Saturday 4 December 2010

Have a Plan?

Read various interviews with different writers and you'll find that there is no hard and fast rule when it comes to preparing the ground for your novel.  Some plan meticulously, write notes, chapter layouts, character boigraphies, back stories for the alternative or future universes they are creating.  Others work more loosely, planning a little, but letting their characters shape the story rather than making them conform to a set path.

I fall into the second category.  I started with a rough idea of the kind of story i wanted to tell, where and when it was going to be set, a couple of characters and took it from there.  All very loose and laid back.  I got about a hundred pages in and realised that the characters weren't working.  I wasn't happy with the story that was unfolding around them, so i stripped the manuscript back to about page twenty, dropped one of the main characters and completely changed the shape and feel of the story.  It took a lot to delete those eighty or so pages.  But one of the 'rules' of writing is not to be too precious about what you have written.  Inevitably you are going to have to edit your manuscript, take bits out, change bits around.  That beautiful passage that you sweated over, that scented, sculpted adonis of prose that was going to win you literary accolades just doesn't fit in with the story you are trying to tell.  It has to be cut.  You'll be devastated, but in the long run (cliche count: 3) your manuscript will be all the better for its exclusion.

I've gone off track a little.  Maybe its because i know i have that daunting task ahead of me.  I'm already mourning the loss of certain passages and snatches of dialogue.  So planning comes down to a couple of things really.  Firstly, the type of novel you are trying to write.  Crime novels and Thrillers need planning, every twist must have a viable reason, every character must be in the right (or wrong) place at the right time.  Jeffery Deaver, a bestselling crimewriter said recently in an interview in Writing Magazine (Nov 2010):

'When i come up with an idea for a book, that is just the starting gate.  I then spend a great deal of time elaborating on that by doing an outline and i don't write a single word of the prose until the outline is completely finished.'

Secondly, the kind of person you are.  I'm the kind of person who doesn't read instructions.  My planning was fairly loose.  It got me into trouble at the outset as i've described, but as the manuscript grew from those ashes it gave the characters room for development and threw up some unexpected outcomes.  It meant i could lie in bed at night and imagine the character's next steps and how they would react in a particular situation.  It gave me total freedom.  The downside is that it feels as though i've been writing this first draft forever.

This of course is just my experience as someone who has not yet published a novel.  To get a broader view read some interviews with published writers and see what they say about the writing process.  They're the ones doing it on a regular basis and getting paid for it.

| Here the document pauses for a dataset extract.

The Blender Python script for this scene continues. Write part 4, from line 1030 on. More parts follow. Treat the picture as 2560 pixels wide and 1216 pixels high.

So what did i start with?  Well, i knew my main character, i knew my setting and i knew i wanted to write 90,000 words.  I've made notes as i've gone along.  Little sketches of thought, an intersting scenario, a reminder of the loose ends and plot threads that need pulling together.  But these are changing all the time, not massively, but subtley.

And if i could start all over again?  I would probably write an outline.  It would still be brief and it wouldn't be legally binding, but it might help me get the story down on the page a little quicker.  At the end of the day (cliche count: 4) it's up to you, because only you know how you work best.  You may be a planner, you may plough straight in.  Whatever you do just remember to give your characters space to breath and to grow.  After all it's as much their story as it is yours!

By the way, 4,500 words to go (ish).  I'm getting nervous.